Stupisce peraltro la tardiva presa di posizione nei confronti dell’attuale Governo, se raffrontata al prolungato silenzio verso i precedenti. Nicodemismo sotto la spinta di un fine mandato, perché non si può in patria “sgombrare la VIA” e imputare ad altri l’esclusiva responsabilità della fabbrica di morte! Sarebbe stato etico interrogarsi sull’assenso alla trascorsa riconversione da civile in bellica, sull’inazione nei confronti dell’arroganza ampliativa, sull’avallo all’utilizzo di porti ed aeroporti.

A fronte di tale latenza gnomica la richiesta di riconversione della fabbrica, oltre che problematica, si palesa come la foglia di fico con cui celare le vergogna di un fallimento politico. Si continua a non voler prendere coscienza di ciò che è sotto gli occhi di tutti. Un territorio, il Sulcis, devastato dagli inquinamenti frutto di disastri industriali, condannato a nutrirsi di cieche speranze ereditate dal nascere distretto minerario, ostinato nella perseverante erosione delle risorse.

Un territorio dotato di uno sconfinato patrimonio ambientale e culturale, ma che, oppresso dal calcagno del ricatto elettorale, è in endemica crisi occupazionale. Inutile piatire una riconversione sotto l’incubo della perdita di posti di lavoro destinati a svanire su pressioni internazionali. Occorre ripensare un’economia del territorio che assuma a principio la triplice sostenibilità col fine di una virtuosa circolarità. Assiomi evocati negli atti della Giunta, ma non tradotti in azioni concrete.

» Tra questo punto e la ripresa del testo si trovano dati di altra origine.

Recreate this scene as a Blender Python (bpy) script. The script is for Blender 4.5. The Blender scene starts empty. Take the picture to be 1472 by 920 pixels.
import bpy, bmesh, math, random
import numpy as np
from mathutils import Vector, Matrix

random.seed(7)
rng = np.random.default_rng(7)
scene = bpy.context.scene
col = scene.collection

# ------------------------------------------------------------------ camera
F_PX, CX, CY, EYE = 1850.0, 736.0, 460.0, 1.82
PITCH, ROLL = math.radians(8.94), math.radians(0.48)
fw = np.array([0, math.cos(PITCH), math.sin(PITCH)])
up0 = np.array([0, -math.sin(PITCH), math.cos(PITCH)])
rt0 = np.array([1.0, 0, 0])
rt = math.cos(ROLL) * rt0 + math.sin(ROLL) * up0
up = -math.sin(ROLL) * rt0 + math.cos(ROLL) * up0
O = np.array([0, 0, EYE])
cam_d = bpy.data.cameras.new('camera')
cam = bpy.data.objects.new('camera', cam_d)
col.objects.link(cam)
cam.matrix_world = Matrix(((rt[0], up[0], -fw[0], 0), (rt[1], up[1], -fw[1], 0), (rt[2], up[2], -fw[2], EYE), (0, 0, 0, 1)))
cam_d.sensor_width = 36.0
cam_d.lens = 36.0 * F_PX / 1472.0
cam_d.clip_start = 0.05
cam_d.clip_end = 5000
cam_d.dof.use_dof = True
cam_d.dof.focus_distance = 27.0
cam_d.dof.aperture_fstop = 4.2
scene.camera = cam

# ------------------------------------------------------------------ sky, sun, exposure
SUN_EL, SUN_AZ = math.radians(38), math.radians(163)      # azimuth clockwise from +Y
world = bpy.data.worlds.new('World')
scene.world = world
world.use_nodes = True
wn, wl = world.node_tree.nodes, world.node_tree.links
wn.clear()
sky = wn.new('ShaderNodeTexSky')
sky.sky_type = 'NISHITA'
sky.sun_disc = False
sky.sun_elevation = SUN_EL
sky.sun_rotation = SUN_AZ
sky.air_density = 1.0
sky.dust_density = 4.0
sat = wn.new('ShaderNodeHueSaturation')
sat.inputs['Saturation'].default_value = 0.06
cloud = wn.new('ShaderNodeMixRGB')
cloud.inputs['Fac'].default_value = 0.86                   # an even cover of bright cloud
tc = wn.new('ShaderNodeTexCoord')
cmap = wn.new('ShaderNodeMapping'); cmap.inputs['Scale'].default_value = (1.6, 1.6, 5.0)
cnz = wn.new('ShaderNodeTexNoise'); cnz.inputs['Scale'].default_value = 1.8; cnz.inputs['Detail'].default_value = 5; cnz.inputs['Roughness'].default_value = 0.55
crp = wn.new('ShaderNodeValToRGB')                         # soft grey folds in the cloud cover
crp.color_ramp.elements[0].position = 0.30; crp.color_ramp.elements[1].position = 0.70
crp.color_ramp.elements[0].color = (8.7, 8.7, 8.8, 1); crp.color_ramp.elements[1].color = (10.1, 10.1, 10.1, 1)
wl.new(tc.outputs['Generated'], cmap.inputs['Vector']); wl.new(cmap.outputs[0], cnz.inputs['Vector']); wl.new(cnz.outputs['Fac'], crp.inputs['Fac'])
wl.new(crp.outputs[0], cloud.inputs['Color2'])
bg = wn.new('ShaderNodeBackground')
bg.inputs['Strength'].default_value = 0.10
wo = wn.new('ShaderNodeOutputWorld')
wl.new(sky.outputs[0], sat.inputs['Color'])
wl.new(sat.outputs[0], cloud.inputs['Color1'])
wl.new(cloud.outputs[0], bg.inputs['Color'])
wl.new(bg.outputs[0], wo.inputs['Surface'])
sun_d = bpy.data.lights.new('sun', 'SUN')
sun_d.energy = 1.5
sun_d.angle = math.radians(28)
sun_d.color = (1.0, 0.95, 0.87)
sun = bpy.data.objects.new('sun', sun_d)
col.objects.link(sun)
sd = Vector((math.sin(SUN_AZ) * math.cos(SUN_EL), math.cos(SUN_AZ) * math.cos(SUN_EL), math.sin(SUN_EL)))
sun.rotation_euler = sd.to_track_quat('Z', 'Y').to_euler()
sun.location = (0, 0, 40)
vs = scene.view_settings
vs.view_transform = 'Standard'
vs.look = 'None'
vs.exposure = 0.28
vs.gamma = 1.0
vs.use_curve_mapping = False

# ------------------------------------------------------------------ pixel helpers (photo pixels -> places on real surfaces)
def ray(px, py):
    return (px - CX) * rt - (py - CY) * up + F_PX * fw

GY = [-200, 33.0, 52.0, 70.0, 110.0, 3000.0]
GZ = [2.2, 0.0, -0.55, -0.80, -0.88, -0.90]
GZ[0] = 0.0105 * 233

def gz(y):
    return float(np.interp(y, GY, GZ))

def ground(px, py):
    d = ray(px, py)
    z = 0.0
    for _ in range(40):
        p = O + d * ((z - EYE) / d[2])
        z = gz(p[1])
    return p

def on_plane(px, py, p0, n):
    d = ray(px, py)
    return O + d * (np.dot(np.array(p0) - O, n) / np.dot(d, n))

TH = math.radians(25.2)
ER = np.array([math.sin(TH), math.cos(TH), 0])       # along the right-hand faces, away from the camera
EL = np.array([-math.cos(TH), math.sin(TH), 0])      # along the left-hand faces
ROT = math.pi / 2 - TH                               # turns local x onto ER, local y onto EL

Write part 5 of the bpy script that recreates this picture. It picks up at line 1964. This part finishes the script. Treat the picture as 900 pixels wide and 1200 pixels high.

E’ in tale prospettiva e non per vano contendere, che si colloca il ricorso al TAR avverso all’autorizzazione ai nuovi  reparti produttivi R200 e R210 proposto da Italia Nostra insieme ai Comitati territoriali uniti. Se il TAR dovesse accoglierne le motivazioni, le forze civiche vedrebbero legittimata la loro opposizione ad una nefasta politica che rende l’Isola complice di un crimine contro l’umanità.